Did You Order All These Large Packets?
Posted March 5, 2018 by Sayers
This week GitHub became the victim of the largest DDOS attack ever recorded due to a new amplification attack being observed in the wild. This attack, which did not require building a botnet or compromising any servers, was able to generate 1.35TBps of data against the target. It leveraged UDP responses from memcached servers exposed to the internet to turn small network packets into large ones.
An amplification attack is possible where a request’s source can be spoofed and the request packets are smaller than the responses. It is common for UDP traffic to be used in an amplification attacks and this has been seen in the past with services such as DNS and NTP. In this latest attack, the size of the response packets that could be generated were large enough to provide great ammo for the attacker.

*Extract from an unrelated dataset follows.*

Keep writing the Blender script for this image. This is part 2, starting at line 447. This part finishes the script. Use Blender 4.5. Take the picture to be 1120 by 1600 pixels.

Memcached is a distributed memory caching system used to speed up dynamic database-driven websites. It was built to be used on the internal network, but a large number of servers have been discovered on the open web. The server can respond on UDP and allow up to 1MB responses. It has been seen in practice where a 15 byte request to a memcached server could result in a 750kB response which is a 51,200x amplification. The attacker’s pebble becomes a boulder for the target.
In this case it was good to see GitHub able to call in support and mitigate this largest ever DDoS, but its size will have others looking for servers to harness in future attacks. As long as there are memcached UDP services exposed to the web, this will be an attractive DDoS method that needs that outside support to withstand.